Elle me poursuit depuis quelques semaines.
C’était pendant la période des fêtes. Nous nous répétons comme toutes les années que cette fois, promis, juré, nous ne participerons pas à cette débauche qui nous écœure. Trop de tout qui ne fait même pas plaisir face à trop de rien dont on chasse d’un revers de la main la mauvaise conscience, trop de vide enrobé dans des chants sirupeux et obsédants d’une enfance fantasmée, trop plein d’objets et de nourriture dans la galerie marchande, et toujours la musique lancinante, et les décorations, et le personnel attifé d’un bonnet de père Noël.
Mais le glissement est insidieux. La musique pénètre malgré tout dans la tête, Joyeux Noël, Mon beau sapin, Douce nuit, les Noëls de Disneyland deviennent des souvenirs personnels. Reconstruction, manipulation. Plus c’est grossier et plus ça marche.
Guirlandes à foison, jouets, exposition de foies gras, de saumons fumés EXCEPTIONNELS, sans oublier le bœuf DE CONCOURS à la boucherie. À moins d’une force d’âme surprenante, une fois, deux fois, on glisse dans le caddie ce que l’on avait décidé d’ignorer. Il y aura du monde, les enfants viennent de loin, il faut bien les gâter…

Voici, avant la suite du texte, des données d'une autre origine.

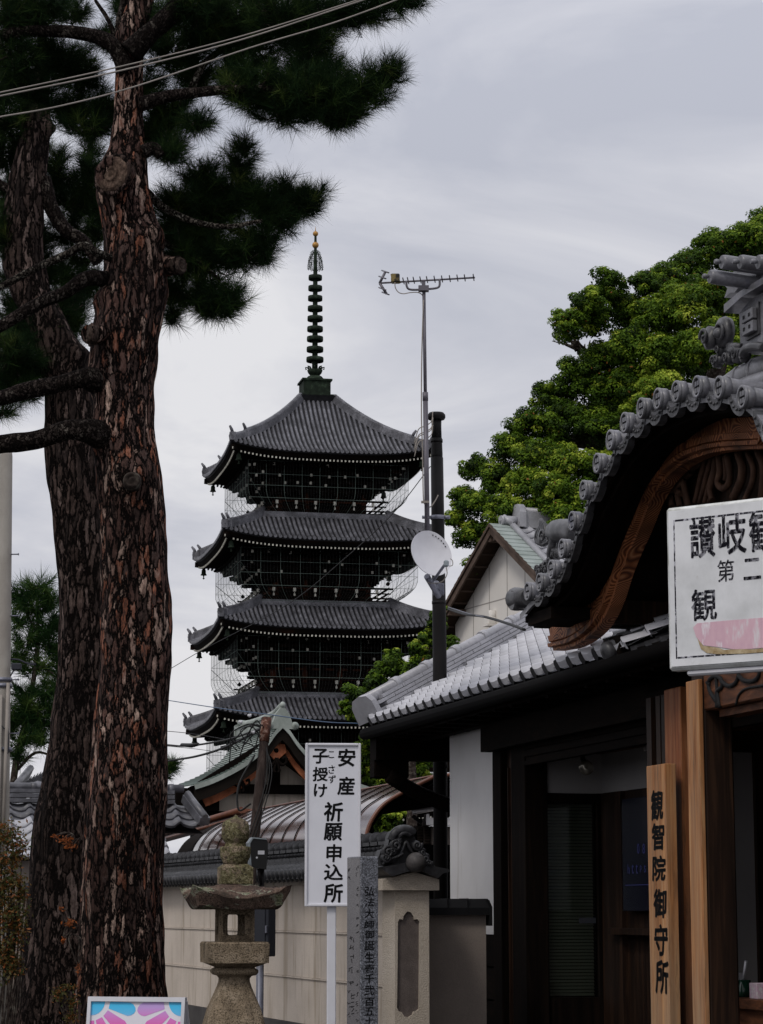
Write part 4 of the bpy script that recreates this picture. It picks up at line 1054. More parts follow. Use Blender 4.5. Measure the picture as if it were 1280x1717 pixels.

Le caddie était plein et les files d’attente aux caisses s’allongeaient. Sauf une, la dernière contre le mur, seulement deux personnes devant nous. Mon conjoint file comme l’éclair, il a toujours tout fait comme s’il avait le diable aux trousses et je peine à le suivre. Depuis toujours.
Là, j’avais le temps. La caissière travaillait lentement. Typait chaque article comme si elle découvrait le maniement de sa caisse. Encaissait de la même façon. Nous commencions à éprouver un sentiment étrange, ce n’était pas de l’irritation, plutôt un malaise, avec la troublante impression que la personne juste devant nous éprouvait la même chose. Lorsque ce fut notre tour, nous avons compris : c’était le regard. Aucune lueur, une absence de vie totale. Un bonjour mécanique, même pas de la fatigue devant la période la plus chargée de l’année, ou de l’irritation devant le tapis roulant où les articles entassés menaçaient de s’effondrer, non, du vide face au trop-plein. J’étais en train de récupérer mon ticket lorsque mon mari est parti en trombe avec le chariot. Comme d’habitude. La caissière le regardait, toujours ces yeux vides qui suscitaient un intense malaise. Je me suis sentie obligée de justifier cette rapidité :
— Il fait toujours comme ça, il ne sait pas aller lentement.
— Pourquoi aller vite ? On a tout le temps, le temps…
J’ai acquiescé avant de m’enfuir, poursuivie par ces yeux morts. C’était comme si la vie avait déserté cette femme. Quel malheur avait fondu sur elle ? Quelle difficulté matérielle l’obligeait à se trouver là, en pleine grand-messe de la consommation? La solitude qui devait être la sienne était accentuée par l’ostracisme dont elle était victime. La dernière caisse un peu cachée, près des portes de sortie, près du froid.
Lorsque je suis revenue dans le supermarché, j’ai cherché malgré moi la caissière au regard vide. Elle n’était pas là.
Je combat au quotidien pour un monde meilleur, et ne plus aller dans les grandes surfaces fait partie de ce combat. Les supermarchés déshumanisent, ils vendent beaucoup de produits industriels et surtout, ils coûtent cher, beaucoup plus cher que les petits magasins.
Car ils proposent mille tentations et font croire qu’elles sont toutes indispensables.
Cela fait des décennies qe les gens croient faire des économies alors que c’est faux.
Vous décrivez parfaitement cette déshumanisation, à travers le regard de cette vendeuse au regard mort.
C’est poignant.
¸¸.•*¨*• ☆
Merci Célestine, à la fois pour votre message et pour votre combat contre la déshumanisation. Ce que vous écrivez est très juste, tout le monde sait que les grandes surfaces sont un leurre, mais tout le monde continue à s’y rendre. Pourquoi? Sentiment rassurant d’une opulence? Impression de combler un vide fondamental? Je ne sais pas. En attendant les petits commerces continuent de déserter le centre des villes.
C’est un peu effrayant car parfois en effet on rencontre des ces gens qui ne sont pas là, qui bougent et agissent mécaniquement, désertés par la vie. Intouchables. Peut-être parce qu’il n’y a plus rien à toucher, que tout est détruit ou emballé dans du plomb…?
C’est triste et troublant.
Triste et troublant, c’est sûr… Et on ne peut s’empêcher de se poser des questions sur ce qui les a amenés dans cet état. Dans le cas précis, le contraste avec l’atmosphère fébrile des fêtes était particulièrement violent.